## The exercise
Pull every line containing the word "More" from the records.

## Dataset extract
-=-=-=-=-

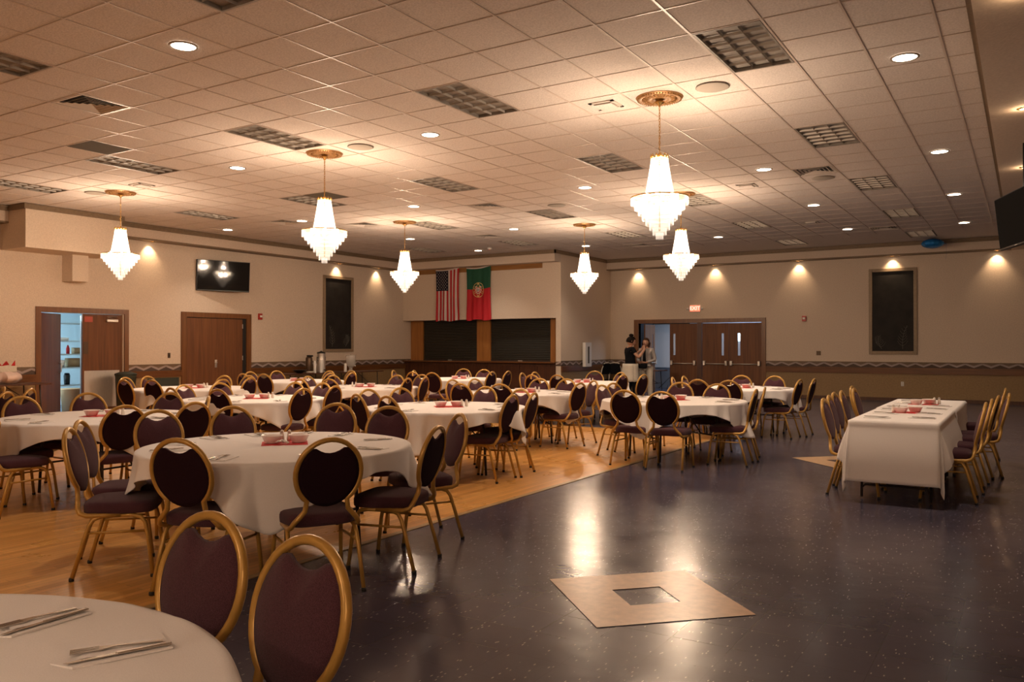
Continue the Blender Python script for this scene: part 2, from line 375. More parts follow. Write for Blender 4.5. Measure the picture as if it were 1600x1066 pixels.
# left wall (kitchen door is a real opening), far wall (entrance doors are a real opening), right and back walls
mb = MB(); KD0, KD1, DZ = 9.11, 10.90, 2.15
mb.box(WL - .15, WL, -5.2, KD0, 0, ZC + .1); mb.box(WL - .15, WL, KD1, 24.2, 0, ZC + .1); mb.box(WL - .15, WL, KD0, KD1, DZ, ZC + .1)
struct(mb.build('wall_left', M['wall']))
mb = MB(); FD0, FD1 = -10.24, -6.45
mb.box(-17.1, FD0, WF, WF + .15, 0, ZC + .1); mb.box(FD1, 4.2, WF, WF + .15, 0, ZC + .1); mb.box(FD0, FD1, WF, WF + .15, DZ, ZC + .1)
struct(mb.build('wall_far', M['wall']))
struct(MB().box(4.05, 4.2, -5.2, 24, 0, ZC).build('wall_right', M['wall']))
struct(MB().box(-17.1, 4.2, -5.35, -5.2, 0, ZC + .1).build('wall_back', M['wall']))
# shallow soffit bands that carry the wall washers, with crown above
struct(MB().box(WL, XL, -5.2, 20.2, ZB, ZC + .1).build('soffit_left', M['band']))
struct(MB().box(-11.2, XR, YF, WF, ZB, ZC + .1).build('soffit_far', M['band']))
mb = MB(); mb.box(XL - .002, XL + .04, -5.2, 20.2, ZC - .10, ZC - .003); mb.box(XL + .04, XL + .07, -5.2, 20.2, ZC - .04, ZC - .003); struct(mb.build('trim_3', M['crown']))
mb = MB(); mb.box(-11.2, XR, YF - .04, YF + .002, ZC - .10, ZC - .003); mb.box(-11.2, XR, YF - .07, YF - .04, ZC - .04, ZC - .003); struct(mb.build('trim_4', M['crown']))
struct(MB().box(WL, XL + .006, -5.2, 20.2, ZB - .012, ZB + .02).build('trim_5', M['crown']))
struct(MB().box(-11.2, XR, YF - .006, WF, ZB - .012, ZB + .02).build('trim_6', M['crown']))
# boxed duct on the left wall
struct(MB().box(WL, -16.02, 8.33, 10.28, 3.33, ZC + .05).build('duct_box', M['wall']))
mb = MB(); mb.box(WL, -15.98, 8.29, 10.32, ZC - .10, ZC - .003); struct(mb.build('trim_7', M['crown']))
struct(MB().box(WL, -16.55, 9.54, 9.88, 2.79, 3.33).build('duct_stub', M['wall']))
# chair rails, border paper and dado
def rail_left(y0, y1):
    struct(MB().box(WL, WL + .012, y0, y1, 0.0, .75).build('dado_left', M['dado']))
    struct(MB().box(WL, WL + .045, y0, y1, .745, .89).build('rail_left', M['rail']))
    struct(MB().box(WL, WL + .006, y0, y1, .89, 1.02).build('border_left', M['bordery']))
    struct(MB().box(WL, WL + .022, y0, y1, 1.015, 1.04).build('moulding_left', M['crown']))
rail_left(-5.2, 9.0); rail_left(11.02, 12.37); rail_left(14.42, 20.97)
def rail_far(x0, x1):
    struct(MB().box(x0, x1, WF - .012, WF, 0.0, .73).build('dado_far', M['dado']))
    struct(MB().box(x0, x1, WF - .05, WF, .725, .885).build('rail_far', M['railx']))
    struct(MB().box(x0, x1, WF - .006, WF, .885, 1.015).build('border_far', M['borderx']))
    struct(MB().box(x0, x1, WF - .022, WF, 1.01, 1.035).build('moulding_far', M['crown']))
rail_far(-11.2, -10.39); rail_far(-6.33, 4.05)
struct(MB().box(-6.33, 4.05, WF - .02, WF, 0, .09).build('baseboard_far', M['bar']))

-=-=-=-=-

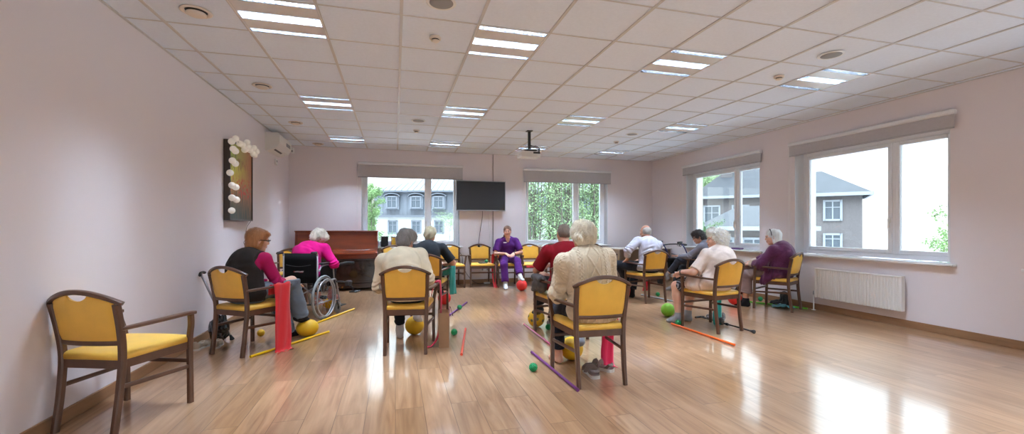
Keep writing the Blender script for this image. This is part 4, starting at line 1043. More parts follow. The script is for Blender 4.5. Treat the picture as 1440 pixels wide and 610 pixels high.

-=-=-=-=-

## Written solution
Continue the Blender Python script for this scene: part 2, from line 375. More parts follow. Write for Blender 4.5. Measure the picture as if it were 1600x1066 pixels.
Keep writing the Blender script for this image. This is part 4, starting at line 1043. More parts follow. The script is for Blender 4.5. Treat the picture as 1440 pixels wide and 610 pixels high.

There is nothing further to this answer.